What humans have accomplished in the short time we’ve inhabited this planet has been nothing but amazing. We’ve gone from being nomadic groups to huge civilizations to a global community. We have technology to thank for this advancement and the ability to make life easier.

However, during our evolution and technological advancement, we’ve also had some negative impacts on the planet. In our desire for readily available food, water and energy, we’ve caused land degradation, which will have major impacts on the planet and the future.

What is Land Degradation?

Environmental Management Agency defines ‘land degradation’ as:

Land degradation is any change in the condition of the land which reduces its productive potential. It is the deterioration in the quality of land, its topsoil, vegetation, and/or water resources, caused usually by excessive or inappropriate exploitation.”

There isn’t one cause of land degradation, but a variety of different impacts that occur throughout time and around the world. The largest cause of land degradation is agriculture, with both crops and livestock taking their toll on the land. Other factors that contribute negative impacts to the earth include soil pollution, loss of wetlands and the introduction of new species into an environment — whether intentional or not.

Agriculture is one of the leading causes of land degradation

The results of these issues on the land and the environment include loss of soil fertility, soil erosion, changes in the soil structure, plant cover being lost and water loss that leads to an area becoming a desert (‘desertification’), among other issues. These impacts aren’t only a problem for the land, they affect the creatures living on it, including humans.

Impacts of Land Degradation

Without the ability to grow food or access fresh water, humanity will fade away and die. We depend on the land for our survival, and so do a lot of other animals that live on this planet. The more land we destroy, the more species that die in the process – and not to sound like an alarmist, but we may be one of them.

“No doubt, humans will do a lot of damage before we ultimately destroy ourselves. But life will continue without humans. New forms of intelligence will emerge long after this human experiment is over.” - Zeena Schreck, Beatdom #11:… Click To Tweet

It’s not only agriculture that affects the land. The human population increases year after year, and we need places to live and work. With only a finite amount of space, we expand our cities so that we have enough space to survive. In the process, we displace native inhabitants and bring garbage and non-native species with us, which can lead to the death and destruction of biodiversity.

Population increase and urban sprawl are other leading causes of land degradation

But moving into new areas or clearing forests and wetland for pastures or agricultural fields isn’t the only impact we have on the land.
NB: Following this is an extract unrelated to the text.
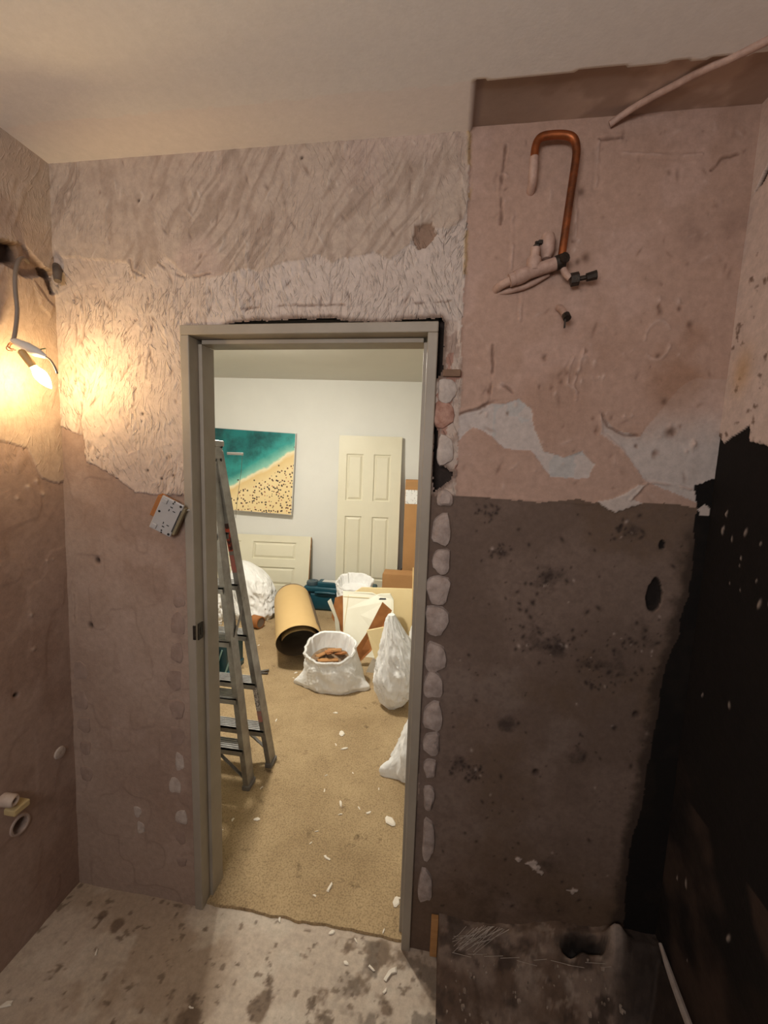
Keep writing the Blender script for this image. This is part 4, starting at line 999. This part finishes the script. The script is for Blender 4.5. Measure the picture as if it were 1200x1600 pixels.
sack('slumped_sack', 'slumped white sack on the carpet half hidden by the right jamb, nearest the doorway', (.02, 2.06, CZ), [(0, .22, .11, 0, 0), (.04, .235, .12, 0, 0), (.12, .22, .13, .01, 0), (.24, .185, .12, .02, 0), (.36, .15, .10, .03, 0), (.50, .09, .08, .05, 0), (.56, .03, .03, .06, 0)],
     amp=.10, seed=12, ears=((math.pi + .3, .30, .08, .30),), p=.85)
sack('open_sack', 'open white sack behind the leaning boards, its mouth against the tool case', (-.845, 4.02, CZ), [(0, .17, .15, 0, 0), (.15, .19, .17, 0, 0), (.30, .17, .15, -.01, 0), (.38, .18, .14, -.01, 0), (.42, .19, .14, -.01, 0)],
     amp=.12, seed=17, mouth=(.05, .08, 0), p=.85)
sack('draped_sack', 'bulky white sack with loose draped folds between the ladder and the kraft roll', (-1.97, 4.02, CZ), [(0, .20, .18, .05, -.05), (.06, .24, .20, .05, -.04), (.16, .24, .20, .03, 0), (.28, .23, .19, .0, 0), (.38, .20, .17, -.03, .02), (.46, .15, .13, -.07, .04), (.53, .09, .08, -.12, .05), (.55, .04, .04, -.14, .05)],
     amp=.11, seed=23, p=.85, nrow=80, nang=120, ears=((-1.2, .3, .05, .2),))
sack('crumpled_sack', 'crumpled white sack seen between the ladder treads', (-2.36, 3.72, CZ), [(0, .22, .18, 0, 0), (.10, .25, .20, 0, 0), (.25, .22, .18, 0, 0), (.40, .16, .13, .02, 0), (.48, .05, .05, .02, 0)], amp=.18, seed=29, p=.85)
sack('filled_sack', 'rounded white sack behind the tall gathered sack at the right jamb', (-.06, 3.28, CZ), [(0, .13, .12, 0, 0), (.10, .17, .15, 0, 0), (.25, .17, .15, 0, 0), (.38, .13, .12, 0, 0), (.46, .06, .06, 0, 0), (.47, .02, .02, 0, 0)], amp=.08, seed=31, p=.9)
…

Our need and desire for energy have led to land being stripped so we can mine the biofuels. The use of pesticides and herbicides has contaminated the water and soil, and cutting down forests has stripped the planet of a natural way to absorb CO2 in the atmosphere.

Related Post: Why Our Rainforests Are Dying and What You Can Do About It

Billions of people will be affected by Land Degradation

It doesn’t matter how developed our society is or how different we are from developing nations and countries, land degradation has and will continue to affect everyone on the planet. Those who live in the developing nations will feel the effects first, which will lead to mass migrations to other places in the world where resources aren’t so scarce.
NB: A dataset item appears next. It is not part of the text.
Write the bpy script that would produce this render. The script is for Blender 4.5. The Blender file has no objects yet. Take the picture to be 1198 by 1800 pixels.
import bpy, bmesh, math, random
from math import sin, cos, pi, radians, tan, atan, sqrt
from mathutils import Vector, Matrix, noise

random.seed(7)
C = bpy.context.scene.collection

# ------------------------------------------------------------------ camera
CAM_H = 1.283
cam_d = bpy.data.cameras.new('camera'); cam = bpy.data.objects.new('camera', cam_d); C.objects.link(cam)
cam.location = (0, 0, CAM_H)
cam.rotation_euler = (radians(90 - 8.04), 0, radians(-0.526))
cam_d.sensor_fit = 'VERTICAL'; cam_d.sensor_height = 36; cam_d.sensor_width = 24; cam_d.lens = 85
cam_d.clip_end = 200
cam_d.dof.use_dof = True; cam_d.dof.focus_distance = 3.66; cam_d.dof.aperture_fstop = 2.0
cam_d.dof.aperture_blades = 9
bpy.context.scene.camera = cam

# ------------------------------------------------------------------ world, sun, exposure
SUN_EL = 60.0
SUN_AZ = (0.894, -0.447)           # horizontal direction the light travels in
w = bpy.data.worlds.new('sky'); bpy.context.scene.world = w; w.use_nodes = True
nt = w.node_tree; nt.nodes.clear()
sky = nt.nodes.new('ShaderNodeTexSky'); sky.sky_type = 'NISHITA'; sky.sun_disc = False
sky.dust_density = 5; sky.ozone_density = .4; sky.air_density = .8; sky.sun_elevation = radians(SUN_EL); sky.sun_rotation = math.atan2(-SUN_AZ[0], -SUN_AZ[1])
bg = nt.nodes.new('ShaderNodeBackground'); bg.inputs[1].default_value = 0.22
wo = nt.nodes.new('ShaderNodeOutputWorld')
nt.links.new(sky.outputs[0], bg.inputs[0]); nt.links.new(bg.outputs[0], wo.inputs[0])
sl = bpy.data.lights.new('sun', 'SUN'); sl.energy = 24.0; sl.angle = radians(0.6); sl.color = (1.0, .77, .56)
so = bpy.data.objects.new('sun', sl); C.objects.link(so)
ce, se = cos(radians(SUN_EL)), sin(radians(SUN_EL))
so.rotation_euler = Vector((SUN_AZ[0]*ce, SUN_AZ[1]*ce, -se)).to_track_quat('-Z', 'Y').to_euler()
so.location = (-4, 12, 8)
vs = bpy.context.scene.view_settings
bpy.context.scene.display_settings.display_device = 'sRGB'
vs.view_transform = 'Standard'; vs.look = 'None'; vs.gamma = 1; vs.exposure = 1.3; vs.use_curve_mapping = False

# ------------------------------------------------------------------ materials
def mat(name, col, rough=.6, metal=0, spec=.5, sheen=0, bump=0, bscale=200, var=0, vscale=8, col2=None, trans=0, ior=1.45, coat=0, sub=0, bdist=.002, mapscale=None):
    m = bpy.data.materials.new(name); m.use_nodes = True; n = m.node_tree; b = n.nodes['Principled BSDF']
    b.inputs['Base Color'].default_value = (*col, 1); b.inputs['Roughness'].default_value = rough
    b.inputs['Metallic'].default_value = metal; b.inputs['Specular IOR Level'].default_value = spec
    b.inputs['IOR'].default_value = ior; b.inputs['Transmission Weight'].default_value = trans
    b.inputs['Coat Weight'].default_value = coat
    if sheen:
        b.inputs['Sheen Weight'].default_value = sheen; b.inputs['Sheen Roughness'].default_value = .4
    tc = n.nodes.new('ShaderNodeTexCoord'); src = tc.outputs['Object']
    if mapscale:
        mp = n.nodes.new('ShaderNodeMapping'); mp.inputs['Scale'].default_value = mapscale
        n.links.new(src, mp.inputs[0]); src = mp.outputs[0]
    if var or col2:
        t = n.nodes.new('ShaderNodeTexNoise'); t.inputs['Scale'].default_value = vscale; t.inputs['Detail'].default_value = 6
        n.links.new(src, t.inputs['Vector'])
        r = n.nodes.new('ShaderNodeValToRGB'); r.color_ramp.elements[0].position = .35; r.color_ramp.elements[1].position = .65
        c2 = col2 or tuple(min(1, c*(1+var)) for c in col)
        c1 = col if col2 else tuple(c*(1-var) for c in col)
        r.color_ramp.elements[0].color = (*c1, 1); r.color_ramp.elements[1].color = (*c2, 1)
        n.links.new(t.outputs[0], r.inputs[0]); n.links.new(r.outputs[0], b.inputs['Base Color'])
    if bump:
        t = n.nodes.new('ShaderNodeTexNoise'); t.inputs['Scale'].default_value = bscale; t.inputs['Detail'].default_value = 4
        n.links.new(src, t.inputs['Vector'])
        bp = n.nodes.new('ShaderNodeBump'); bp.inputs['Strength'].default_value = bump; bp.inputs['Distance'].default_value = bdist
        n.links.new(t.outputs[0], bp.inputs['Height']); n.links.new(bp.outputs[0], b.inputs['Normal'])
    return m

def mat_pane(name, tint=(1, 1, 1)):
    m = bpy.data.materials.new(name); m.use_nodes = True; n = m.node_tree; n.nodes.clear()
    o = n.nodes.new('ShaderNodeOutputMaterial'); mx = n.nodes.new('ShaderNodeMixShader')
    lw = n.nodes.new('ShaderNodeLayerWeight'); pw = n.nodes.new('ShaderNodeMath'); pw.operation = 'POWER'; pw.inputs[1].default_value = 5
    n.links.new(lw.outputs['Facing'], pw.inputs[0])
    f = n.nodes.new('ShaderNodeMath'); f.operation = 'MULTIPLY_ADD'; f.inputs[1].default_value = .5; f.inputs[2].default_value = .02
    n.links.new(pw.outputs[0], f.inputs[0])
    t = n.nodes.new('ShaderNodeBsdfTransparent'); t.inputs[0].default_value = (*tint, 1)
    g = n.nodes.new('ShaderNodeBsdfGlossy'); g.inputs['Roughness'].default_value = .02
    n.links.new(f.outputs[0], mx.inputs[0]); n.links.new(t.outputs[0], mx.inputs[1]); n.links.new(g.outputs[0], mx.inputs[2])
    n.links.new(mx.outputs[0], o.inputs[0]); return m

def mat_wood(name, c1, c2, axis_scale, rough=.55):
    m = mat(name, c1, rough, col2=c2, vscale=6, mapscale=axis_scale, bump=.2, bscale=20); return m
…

As populations become denser, violence will increase. When resources become less available, fighting among the population will increase — around the globe. Everyone will be affected by a shortage of food and potable water. If there isn’t enough land to grow the food we need to survive we will have to decide who is worthy of the scant supplies, and that won’t turn out good for anyone.

The ultimate test of man's conscience may be his willingness to sacrifice something today for future generations whose words of thanks will not be heard. —Gaylord Nelson, founder of Earth Day Click To Tweet

Reversing the process

With the amount of damage done to the planet, it isn’t all doom and gloom. There are ways to reverse the effects of land degradation, and the sooner we implement a plan, the easier it will be to change the planet for the better. We can reverse a lot of the damage we’ve done through restoration and reclamation of land, using erosion-prevention reseeding techniques, refilling wetlands and urban planning.

How Land Degradation Puts Billions at Risk & What We Can to Reverse the Process

Other ways to reverse land degradation include protecting the soils so that nutrients aren’t stripped out of the ground, reclaiming the land after mining activities, reducing pollution in wetlands and restoring wetlands, even if that means constructing new wetland sites.

For the plan to work, it will take everyone working together for the greater good. It will require everyone on earth recognizing that there is an issue and doing their part to correct the problem. Earth is the only home we have, and if we destroy it, we destroy ourselves. Humans have the capacity for great things, and we should use that capacity to improve the planet for ourselves and the other inhabitants that don’t have much of a say in what happens to this world. It’s the least we can do to ensure our survival and the survival of the planet.